Find the period of the functions (where [ * ] denotes greatest integer function)
f(x) = `sin 3x + cos^(2) x + |tan x|`

To find the period of the function \( f(x) = \sin(3x) + \cos^2(x) + |\tan(x)| \), we will analyze the period of each individual component of the function and then determine the overall period. ### Step-by-Step Solution: 1. **Identify the Period of Each Component:** - **For \( \sin(3x) \):** - The standard period of \( \sin(x) \) is \( 2\pi \). - For \( \sin(nx) \), the period is given by \( \frac{2\pi}{n} \). - Here, \( n = 3 \), so the period of \( \sin(3x) \) is: \[ \text{Period of } \sin(3x) = \frac{2\pi}{3} \] 2. **For \( \cos^2(x) \):** - The function \( \cos(x) \) has a period of \( 2\pi \). - However, \( \cos^2(x) \) can be expressed using the double angle formula: \[ \cos^2(x) = \frac{1 + \cos(2x)}{2} \] - The period of \( \cos(2x) \) is \( \frac{2\pi}{2} = \pi \). - Therefore, the period of \( \cos^2(x) \) is: \[ \text{Period of } \cos^2(x) = \pi \] 3. **For \( |\tan(x)| \):** - The function \( \tan(x) \) has a period of \( \pi \). - The absolute value function does not change the period of \( \tan(x) \). - Thus, the period of \( |\tan(x)| \) is: \[ \text{Period of } |\tan(x)| = \pi \] 4. **Determine the Overall Period:** - Now we have the periods of each component: - Period of \( \sin(3x) = \frac{2\pi}{3} \) - Period of \( \cos^2(x) = \pi \) - Period of \( |\tan(x)| = \pi \) - To find the overall period of the function \( f(x) \), we need to find the least common multiple (LCM) of the individual periods. - The periods are \( \frac{2\pi}{3} \) and \( \pi \).

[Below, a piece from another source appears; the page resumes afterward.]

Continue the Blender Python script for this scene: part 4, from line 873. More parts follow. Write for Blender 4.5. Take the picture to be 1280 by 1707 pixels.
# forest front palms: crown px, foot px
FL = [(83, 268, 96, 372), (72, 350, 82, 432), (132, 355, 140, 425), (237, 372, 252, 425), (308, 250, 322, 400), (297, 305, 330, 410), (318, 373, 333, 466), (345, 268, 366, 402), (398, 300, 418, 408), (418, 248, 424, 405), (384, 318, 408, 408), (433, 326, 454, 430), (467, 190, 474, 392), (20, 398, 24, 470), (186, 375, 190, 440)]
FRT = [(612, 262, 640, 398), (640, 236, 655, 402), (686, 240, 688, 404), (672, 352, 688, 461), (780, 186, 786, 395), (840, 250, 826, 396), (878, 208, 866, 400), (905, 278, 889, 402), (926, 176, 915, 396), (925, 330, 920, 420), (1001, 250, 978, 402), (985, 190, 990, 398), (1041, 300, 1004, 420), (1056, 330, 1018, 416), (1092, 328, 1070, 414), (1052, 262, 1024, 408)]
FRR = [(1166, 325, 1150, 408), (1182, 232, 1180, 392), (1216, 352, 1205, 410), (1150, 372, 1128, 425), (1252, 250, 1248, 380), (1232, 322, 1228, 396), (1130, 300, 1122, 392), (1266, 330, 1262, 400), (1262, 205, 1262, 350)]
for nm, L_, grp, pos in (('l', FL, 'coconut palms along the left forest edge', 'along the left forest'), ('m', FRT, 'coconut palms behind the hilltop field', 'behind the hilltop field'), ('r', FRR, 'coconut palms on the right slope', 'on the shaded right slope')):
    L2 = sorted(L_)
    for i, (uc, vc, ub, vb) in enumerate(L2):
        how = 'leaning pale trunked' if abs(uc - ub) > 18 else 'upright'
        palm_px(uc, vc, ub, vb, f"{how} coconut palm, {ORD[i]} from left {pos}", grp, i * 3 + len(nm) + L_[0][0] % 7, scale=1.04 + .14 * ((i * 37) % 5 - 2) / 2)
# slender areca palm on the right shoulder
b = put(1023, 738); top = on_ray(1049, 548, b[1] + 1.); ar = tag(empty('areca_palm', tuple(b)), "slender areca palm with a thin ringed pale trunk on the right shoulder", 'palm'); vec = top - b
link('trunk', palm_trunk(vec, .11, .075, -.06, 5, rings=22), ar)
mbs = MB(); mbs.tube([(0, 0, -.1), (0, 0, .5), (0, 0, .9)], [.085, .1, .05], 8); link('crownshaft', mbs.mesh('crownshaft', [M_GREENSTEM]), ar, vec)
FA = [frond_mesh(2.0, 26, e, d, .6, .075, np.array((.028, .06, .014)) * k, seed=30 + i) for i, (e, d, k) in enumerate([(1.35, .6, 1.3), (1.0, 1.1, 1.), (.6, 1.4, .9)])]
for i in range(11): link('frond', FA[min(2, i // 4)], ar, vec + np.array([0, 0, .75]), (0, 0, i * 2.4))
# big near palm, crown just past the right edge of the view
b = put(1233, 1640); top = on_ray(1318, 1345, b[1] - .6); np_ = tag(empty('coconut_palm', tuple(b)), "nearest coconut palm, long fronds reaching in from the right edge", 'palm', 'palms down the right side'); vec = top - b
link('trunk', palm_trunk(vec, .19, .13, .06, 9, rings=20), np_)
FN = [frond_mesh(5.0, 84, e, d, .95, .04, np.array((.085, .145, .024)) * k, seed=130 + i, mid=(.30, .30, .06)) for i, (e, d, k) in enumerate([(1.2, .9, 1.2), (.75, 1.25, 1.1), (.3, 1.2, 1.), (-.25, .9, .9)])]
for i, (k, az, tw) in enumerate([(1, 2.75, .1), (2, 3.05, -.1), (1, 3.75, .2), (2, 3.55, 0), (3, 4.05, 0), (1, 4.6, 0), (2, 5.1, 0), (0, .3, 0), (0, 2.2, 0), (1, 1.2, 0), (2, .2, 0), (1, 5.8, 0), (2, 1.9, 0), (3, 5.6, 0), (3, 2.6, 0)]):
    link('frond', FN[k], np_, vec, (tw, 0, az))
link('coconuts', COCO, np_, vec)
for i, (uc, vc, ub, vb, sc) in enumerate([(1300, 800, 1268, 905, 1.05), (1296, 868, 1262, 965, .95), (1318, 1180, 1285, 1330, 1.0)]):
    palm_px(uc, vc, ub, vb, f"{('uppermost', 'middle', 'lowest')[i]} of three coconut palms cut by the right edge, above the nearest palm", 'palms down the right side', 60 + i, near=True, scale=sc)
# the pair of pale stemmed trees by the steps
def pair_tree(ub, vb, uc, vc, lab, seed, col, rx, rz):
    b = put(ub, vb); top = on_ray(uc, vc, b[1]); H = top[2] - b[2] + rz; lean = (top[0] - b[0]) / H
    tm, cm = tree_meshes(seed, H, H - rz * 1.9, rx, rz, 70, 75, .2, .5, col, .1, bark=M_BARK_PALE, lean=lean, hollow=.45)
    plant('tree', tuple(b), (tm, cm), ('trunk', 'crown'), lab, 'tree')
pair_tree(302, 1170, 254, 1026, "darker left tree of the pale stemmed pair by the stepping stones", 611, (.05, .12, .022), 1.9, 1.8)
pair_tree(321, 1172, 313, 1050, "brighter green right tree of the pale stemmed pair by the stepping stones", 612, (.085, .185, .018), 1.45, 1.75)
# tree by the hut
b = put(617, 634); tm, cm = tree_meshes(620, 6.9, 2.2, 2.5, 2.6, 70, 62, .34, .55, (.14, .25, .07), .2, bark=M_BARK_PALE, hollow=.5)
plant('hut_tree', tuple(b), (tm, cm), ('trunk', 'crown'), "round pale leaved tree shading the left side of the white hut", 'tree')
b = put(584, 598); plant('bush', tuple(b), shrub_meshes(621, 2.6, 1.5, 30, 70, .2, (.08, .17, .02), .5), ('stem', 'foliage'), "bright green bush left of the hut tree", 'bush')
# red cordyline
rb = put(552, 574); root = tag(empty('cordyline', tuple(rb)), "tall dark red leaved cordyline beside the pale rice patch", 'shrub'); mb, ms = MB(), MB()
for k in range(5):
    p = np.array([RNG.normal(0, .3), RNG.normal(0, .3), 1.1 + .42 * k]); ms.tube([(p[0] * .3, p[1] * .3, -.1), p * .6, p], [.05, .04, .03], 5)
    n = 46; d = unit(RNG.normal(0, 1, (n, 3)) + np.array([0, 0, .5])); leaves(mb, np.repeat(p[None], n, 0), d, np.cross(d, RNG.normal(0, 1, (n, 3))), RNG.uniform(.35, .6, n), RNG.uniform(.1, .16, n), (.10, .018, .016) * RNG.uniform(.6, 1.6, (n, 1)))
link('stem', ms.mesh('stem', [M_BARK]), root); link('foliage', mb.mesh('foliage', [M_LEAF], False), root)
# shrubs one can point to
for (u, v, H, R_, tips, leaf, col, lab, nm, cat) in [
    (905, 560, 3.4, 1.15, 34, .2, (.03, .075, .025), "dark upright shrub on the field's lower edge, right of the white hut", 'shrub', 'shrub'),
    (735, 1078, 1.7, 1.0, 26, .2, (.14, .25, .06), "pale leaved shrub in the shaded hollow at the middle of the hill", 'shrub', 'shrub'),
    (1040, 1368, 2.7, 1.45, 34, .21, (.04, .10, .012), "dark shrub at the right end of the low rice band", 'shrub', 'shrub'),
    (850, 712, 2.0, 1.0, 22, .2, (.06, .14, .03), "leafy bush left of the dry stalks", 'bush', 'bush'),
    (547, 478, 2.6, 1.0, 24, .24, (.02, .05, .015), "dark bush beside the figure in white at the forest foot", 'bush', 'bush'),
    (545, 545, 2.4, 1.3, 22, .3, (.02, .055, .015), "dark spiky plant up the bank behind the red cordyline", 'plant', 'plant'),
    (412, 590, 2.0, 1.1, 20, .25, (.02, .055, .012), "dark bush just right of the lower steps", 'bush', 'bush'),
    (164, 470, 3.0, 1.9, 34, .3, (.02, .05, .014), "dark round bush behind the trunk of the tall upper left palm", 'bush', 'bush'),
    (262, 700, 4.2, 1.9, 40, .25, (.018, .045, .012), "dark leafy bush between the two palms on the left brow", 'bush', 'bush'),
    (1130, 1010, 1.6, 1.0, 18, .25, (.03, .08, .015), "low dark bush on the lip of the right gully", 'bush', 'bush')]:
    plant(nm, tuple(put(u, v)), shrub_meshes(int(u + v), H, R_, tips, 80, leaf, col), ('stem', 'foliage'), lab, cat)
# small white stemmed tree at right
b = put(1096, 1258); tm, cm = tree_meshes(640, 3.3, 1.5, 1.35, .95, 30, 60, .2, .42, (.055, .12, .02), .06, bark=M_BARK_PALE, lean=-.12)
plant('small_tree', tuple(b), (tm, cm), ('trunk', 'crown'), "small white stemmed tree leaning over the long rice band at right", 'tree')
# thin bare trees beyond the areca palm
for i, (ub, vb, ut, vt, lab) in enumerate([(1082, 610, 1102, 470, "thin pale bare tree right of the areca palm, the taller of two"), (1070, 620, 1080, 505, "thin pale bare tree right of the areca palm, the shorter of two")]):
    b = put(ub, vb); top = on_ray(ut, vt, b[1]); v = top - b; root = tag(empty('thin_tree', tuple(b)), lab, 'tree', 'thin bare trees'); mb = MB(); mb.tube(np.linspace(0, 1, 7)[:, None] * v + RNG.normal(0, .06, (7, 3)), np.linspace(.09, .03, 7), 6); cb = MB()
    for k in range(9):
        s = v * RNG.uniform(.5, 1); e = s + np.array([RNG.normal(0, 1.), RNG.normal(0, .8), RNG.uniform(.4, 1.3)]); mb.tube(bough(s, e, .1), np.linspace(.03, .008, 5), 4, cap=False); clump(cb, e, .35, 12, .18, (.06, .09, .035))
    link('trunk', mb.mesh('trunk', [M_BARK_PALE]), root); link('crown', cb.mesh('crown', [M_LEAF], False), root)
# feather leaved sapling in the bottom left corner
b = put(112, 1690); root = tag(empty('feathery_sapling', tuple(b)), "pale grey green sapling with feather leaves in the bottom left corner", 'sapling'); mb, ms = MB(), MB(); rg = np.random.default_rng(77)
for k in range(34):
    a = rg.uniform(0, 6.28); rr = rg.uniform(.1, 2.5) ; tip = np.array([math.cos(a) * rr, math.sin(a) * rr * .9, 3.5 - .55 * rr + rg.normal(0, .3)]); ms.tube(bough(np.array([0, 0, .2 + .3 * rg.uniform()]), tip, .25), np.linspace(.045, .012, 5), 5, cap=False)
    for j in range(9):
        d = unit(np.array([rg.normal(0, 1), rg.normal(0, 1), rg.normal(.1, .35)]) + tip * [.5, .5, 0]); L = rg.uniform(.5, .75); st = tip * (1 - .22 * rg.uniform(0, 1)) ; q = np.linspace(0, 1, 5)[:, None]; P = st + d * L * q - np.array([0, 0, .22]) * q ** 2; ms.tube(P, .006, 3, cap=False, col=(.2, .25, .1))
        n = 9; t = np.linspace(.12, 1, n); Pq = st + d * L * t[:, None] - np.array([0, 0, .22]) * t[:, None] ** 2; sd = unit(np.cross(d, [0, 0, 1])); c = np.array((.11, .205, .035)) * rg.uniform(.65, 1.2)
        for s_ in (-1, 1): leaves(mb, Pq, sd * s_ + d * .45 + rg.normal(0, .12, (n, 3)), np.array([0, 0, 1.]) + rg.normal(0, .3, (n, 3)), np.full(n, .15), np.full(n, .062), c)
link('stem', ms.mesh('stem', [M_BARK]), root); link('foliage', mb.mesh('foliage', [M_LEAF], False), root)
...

We can express \( \pi \) as \( \frac{3\pi}{3} \) for easier calculation. - Thus, we need to find: \[ \text{LCM}\left(\frac{2\pi}{3}, \frac{3\pi}{3}\right) \] - The LCM of the numerators \( 2\pi \) and \( 3\pi \) is \( 6\pi \), and the HCF of the denominators \( 3 \) and \( 3 \) is \( 3 \). - Therefore, the overall period is: \[ \text{Period of } f(x) = \frac{6\pi}{3} = 2\pi \] ### Final Answer: The period of the function \( f(x) = \sin(3x) + \cos^2(x) + |\tan(x)| \) is \( 2\pi \).